The Robert Day School of Economics and Finance is pleased to welcome six new faculty members this year:

Amir Barnea, Assistant Professor of Financial Economics
Amir Barnea received his Ph.D. in Finance from the Sauder School of Business at the University of British Columbia.  Prior to joining the faculty at CMC, Professor Barnea served as a visiting finance professor at McCombs School of Business at The University of Texas at Austin. He has also taught courses at the University of British Columbia and the Hebrew University of Jerusalem.  His research interests include corporate finance, corporate governance, social networks, corporate social responsibility, and socially responsible investing.  His work on "Green investors and corporate investment” and "Israeli equivalent scales - another look" has been published in Structural Change and Economic Dynamics and Economic Quarterly, respectively. In the fall he will be focusing on his research in the areas of social networks and corporate social responsibility.

Nzinga Broussard, Assistant Professor of Economics 
Nzinga Broussard received her Ph.D. in Economics and Public Policy from the Rackham Graduate School at the University of Michigan.  Her research interests are development economics and labor economics with a focus on the African Economies. Her dissertation included research on “Aid and Agency in Africa: explaining food disbursements across Ethiopian households in the nineties,” “(Why) do self-employed parents have more children?” and “Food Aid and Adult Nutrition.”  Professor Broussard will be teaching “Principles of Economic Analysis” this fall.

Henrik Cronqvist, Assistant Professor of Financial Economics
Professor Cronqvist holds a Ph.D. in Finance from the Graduate School of Business at the University of Chicago. Professor Cronqvist’s research focus is corporate finance and behavioral finance. His research has been published in top-ranked academic journals in economics and finance, including the American Economic Review, the Journal of Finance, the Journal of Financial Economics, and the Review of Financial Studies. His research is regularly presented at academic conferences around the world. Prior to joining CMC, Professor Cronqvist was with Ohio State University’s Fisher College of Business, where he in 2007 received the Pace Setter Outstanding Research Award, the College’s highest award for research contributions. At CMC, Professor Cronqvist has designed and teaches “Special Topics in Corporate Finance,” a course structured around the firm’s life-cycle that incorporates recent research on corporate finance and governance.

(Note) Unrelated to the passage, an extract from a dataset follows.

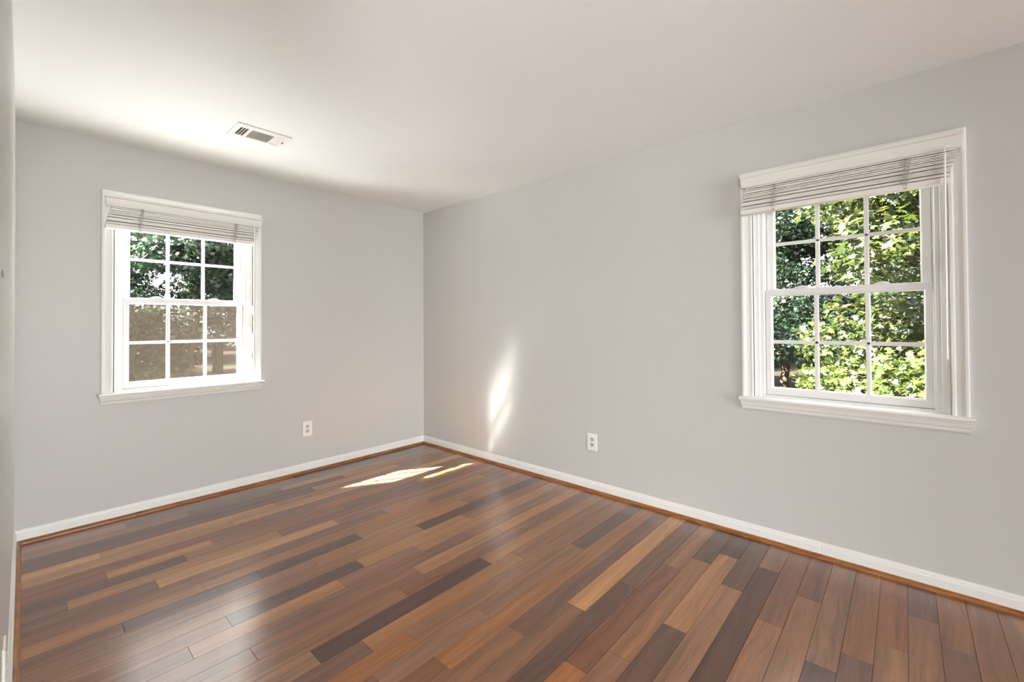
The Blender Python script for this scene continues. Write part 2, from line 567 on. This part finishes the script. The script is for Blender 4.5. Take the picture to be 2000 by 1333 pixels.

Cameron Shelton, Assistant Professor of Economics
Prior to joining the faculty at the Robert Day School of Economics and Finance, Professor Shelton served on the faculty at Wesleyan University. Professor Shelton received his Ph.D. in Political Economy from the Stanford Graduate School of Business.  His current research interests include public economics and macroeconomics: political economy and fiscal policy.  His work on government expenditure and on the welfare state has been published in the Journal of Public Economics. Professor Shelton will be teaching “Intermediate Macroeconomics” this fall.
 
Jungmo Yoon will be joining the faculty in June 2009 as an Assistant Professor of Economics, after completing his Ph.D. in Economics from the University of Illinois at Urbana-Champaign.  His current research interests are mainly econometric theory, in particular, quantile regression, Bayesian analysis, non- and semi-parametric methods. He also works in applied fields such as measuring performance of corporations and the decomposition of income inequality.  His work on “Parametric Links for Binary Choice Models: A Fisherian-Bayesian Colloquy” is forthcoming in the Journal of Econometrics, and "Changing Performance of Business Groups Over Two Decades: The Case of Korean Chaebols Before and After the 1997 Financial Crisis" is forthcoming in Economic Development and Cultural Change.

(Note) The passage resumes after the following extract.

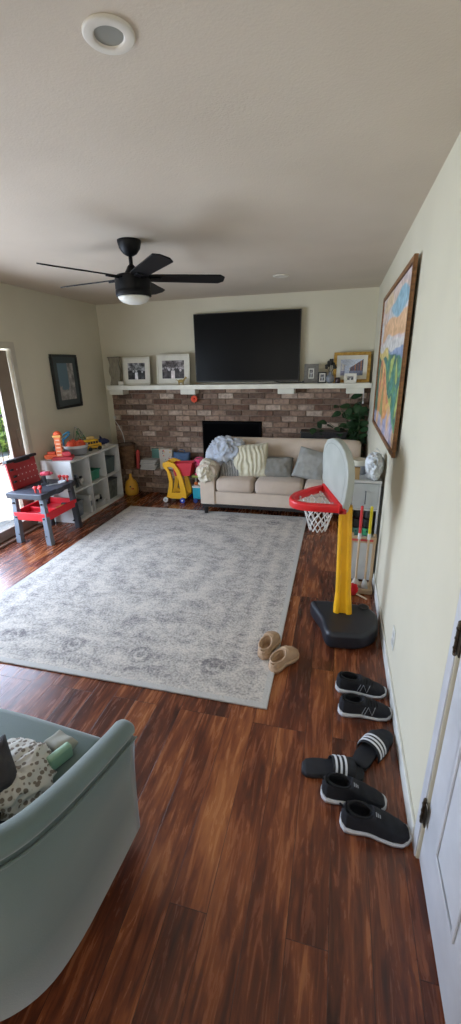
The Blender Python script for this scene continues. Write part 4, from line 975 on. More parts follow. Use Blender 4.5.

Fan Yu, Associate Professor of Financial Economics 
Before joining Claremont McKenna College, Fan Yu was on the faculty at UC-Irvine and Michigan State University. He has also conducted employee training at PIMCO on hedging strategies and derivatives valuation. His research interests are in the areas of credit risk, fixed income, and derivative securities.  Professor Yu has published in several top journals and was featured in Pensions and Investments as one of the “Cutting Edge Academics.”  He also won multiple research grants from Moody’s and the FDIC. Prior to receiving his PhD in Economics from Cornell University, Professor Yu studied physics at McMaster and Harvard Universities. He will be teaching “Topics: Investments and Valuation” this fall.